We’ve always been big fans of the modern Lego games, ever since the original Star Wars adaptations that we played on the Wii, back before we considered ourselves console gamers. In many ways they are the perfect couples games, as I have written in the past such as this article available on The Digital Cowboys website.
The games took a good step forward in playability with the relatively recent Indy Jones 2 introducing some key aspects to improve the co-op game play such at the attach/detach split screen. And now the Harry Potter (Years 1-4) game has gone even further keeping the fun level high and being faithful to the source material, whilst still injecting the essential Lego charm that keeps the games feeling fresh. It is perhaps the perfect example of the power of restrictions on developers. They have their story given to them, their characters can’t articulate past the odd grunt, laugh or mumbled “I don’t know”, and yet they feel more alive than most of the characters the Unreal Engine powered games have had to inspire us with over the years.

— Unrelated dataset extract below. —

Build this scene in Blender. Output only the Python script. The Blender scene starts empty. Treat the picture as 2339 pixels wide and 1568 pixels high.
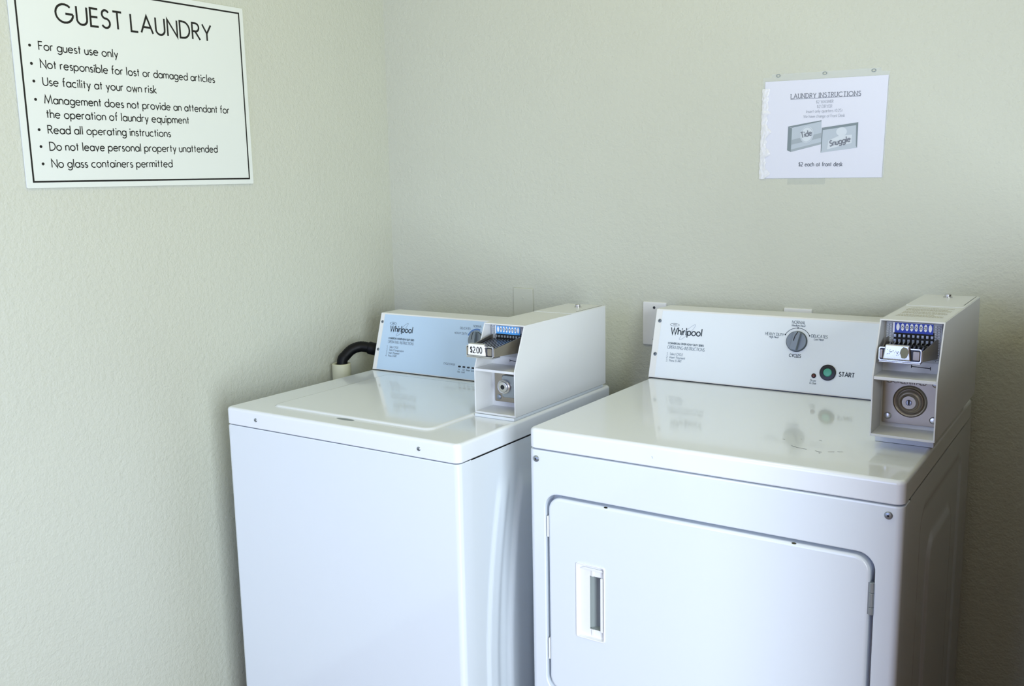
import bpy, bmesh, math, random
from mathutils import Vector, Matrix
PI = math.pi
SC = bpy.context.scene
COL = SC.collection

# ---------------------------------------------------------------- camera, world, lights, exposure
cam_d = bpy.data.cameras.new('camera'); cam = bpy.data.objects.new('camera', cam_d); COL.objects.link(cam)
cam_d.sensor_fit = 'HORIZONTAL'; cam_d.sensor_width = 36.0
cam_d.lens = 2194.0 / 2339.0 * 36.0
cam_d.clip_start = 0.02
_a, _p, _r = math.radians(34.11302), math.radians(-9.46249), math.radians(-1.06798)
_f = Vector((-math.sin(_a) * math.cos(_p), math.cos(_a) * math.cos(_p), math.sin(_p)))
_rt = _f.cross(Vector((0, 0, 1))).normalized(); _up = _rt.cross(_f)
_c, _s = math.cos(_r), math.sin(_r)
_R = _c * _rt + _s * _up; _U = -_s * _rt + _c * _up
cam.matrix_world = Matrix(((_R.x, _U.x, -_f.x, 1.97731), (_R.y, _U.y, -_f.y, -2.26836), (_R.z, _U.z, -_f.z, 1.42598), (0, 0, 0, 1)))
SC.camera = cam

SC.view_settings.view_transform = 'Standard'
SC.view_settings.look = 'None'
SC.view_settings.gamma = 1.0
SC.view_settings.use_curve_mapping = False
SC.view_settings.exposure = 0.2

W = bpy.data.worlds.new('world'); SC.world = W; W.use_nodes = True
W.node_tree.nodes['Background'].inputs[0].default_value = (0.62, 0.78, 1.0, 1)
W.node_tree.nodes['Background'].inputs[1].default_value = 0.05


def area(name, loc, rot, sx, sy, power, col, spread=180):
    d = bpy.data.lights.new(name, 'AREA'); d.shape = 'RECTANGLE'; d.size = sx; d.size_y = sy
    d.energy = power; d.color = col; d.spread = math.radians(spread)
    o = bpy.data.objects.new(name, d); COL.objects.link(o); o.location = loc; o.rotation_euler = rot
    return o


# cool daylight area lights in two added, unseen openings: glazed door (left), doorway (right)
area('sky_daylight', (0.78, -3.22, 1.25), (math.radians(75), 0, 0), 1.10, 1.75, 19.5, (0.46, 0.56, 1.0))
area('doorway_daylight', (3.32, -2.65, 1.10), (math.radians(80), 0, math.radians(80)), 1.00, 1.9, 98, (0.825, 0.925, 1.0))
lamp_d = bpy.data.lights.new('ceiling_lamp', 'POINT'); lamp_d.shadow_soft_size = 0.18
lamp_d.energy = 4.5; lamp_d.color = (1.0, 0.88, 0.17)
lamp = bpy.data.objects.new('ceiling_lamp', lamp_d); COL.objects.link(lamp); lamp.location = (1.0, -1.1, 2.32)


# ---------------------------------------------------------------- materials
def lin(c):
    return tuple(((x / 12.92) if x <= 0.04045 else ((x + 0.055) / 1.055) ** 2.4) for x in c)


def mat(name, col, rough=0.5, metal=0.0, spec=0.5, coat=0.0, bump=None, mottle=0.0, alpha=1.0, srgb=True, trans=0.0, coat_r=0.05):
    m = bpy.data.materials.new(name); m.use_nodes = True
    nt = m.node_tree; b = nt.nodes['Principled BSDF']
    c = lin(col) if srgb else col
    b.inputs['Base Color'].default_value = (*c, 1); b.inputs['Roughness'].default_value = rough
    b.inputs['Metallic'].default_value = metal; b.inputs['Specular IOR Level'].default_value = spec
    b.inputs['Coat Weight'].default_value = coat; b.inputs['Coat Roughness'].default_value = coat_r
    b.inputs['Alpha'].default_value = alpha; b.inputs['Transmission Weight'].default_value = trans
    tc = None
    if bump or mottle:
        tc = nt.nodes.new('ShaderNodeTexCoord')
    if bump:
        last = None
        for (sc, st, dist, det) in bump:
            n = nt.nodes.new('ShaderNodeTexNoise'); n.inputs['Scale'].default_value = sc; n.inputs['Detail'].default_value = det
            nt.links.new(tc.outputs['Object'], n.inputs['Vector'])
            bp = nt.nodes.new('ShaderNodeBump'); bp.inputs['Strength'].default_value = st; bp.inputs['Distance'].default_value = dist
            nt.links.new(n.outputs['Fac'], bp.inputs['Height'])
            if last: nt.links.new(last.outputs['Normal'], bp.inputs['Normal'])
            last = bp
        nt.links.new(last.outputs['Normal'], b.inputs['Normal'])
    if mottle:
        n = nt.nodes.new('ShaderNodeTexNoise'); n.inputs['Scale'].default_value = 9; n.inputs['Detail'].default_value = 5
        nt.links.new(tc.outputs['Object'], n.inputs['Vector'])
        r = nt.nodes.new('ShaderNodeValToRGB')
        r.color_ramp.elements[0].color = (*[x * (1 - mottle) for x in c], 1); r.color_ramp.elements[1].color = (*[min(1, x * (1 + mottle)) for x in c], 1)
        nt.links.new(n.outputs['Fac'], r.inputs['Fac']); nt.links.new(r.outputs['Color'], b.inputs['Base Color'])
    return m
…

These days we play on the 360, and this has the added fun of earning achievements as we go, as well as having some fun ones to drop back into a completed game save to pick up. Almost always fun, and with some excellent naming such as this titles ‘Solid Snape’ which you get to sneaking around in a barrel as Professor Snape. However there is a two edges sword aspect to the achievements when it comes to playing as a couple. There is a large proportion on the achievements tagged as “(Single Player Only)” which basically means whoevers save game it is gets all the achievements, whilst the second player only gets achievements that occur during any given gaming session. This is a real drawback, and requires the other person to then have to play through the whole game again on their own save file to obtain the missing ones. And as fun as we find the Lego games, playing them through once on Story mode and once in Free Play is enough for us. We really could do with an option to start a co-op only save, which can only be loaded when both players are signed into the XBOX but would allow both players to obtain all achievements.
With more Lego games on the way, Pirates of the Caribbean sounding like another good source for a Lego game, we’ll definitely be ploughing more hours into these titles, so with any luck things will become slightly more co-op friendly for the series which is probably at the forefront of co-op couples gameplay.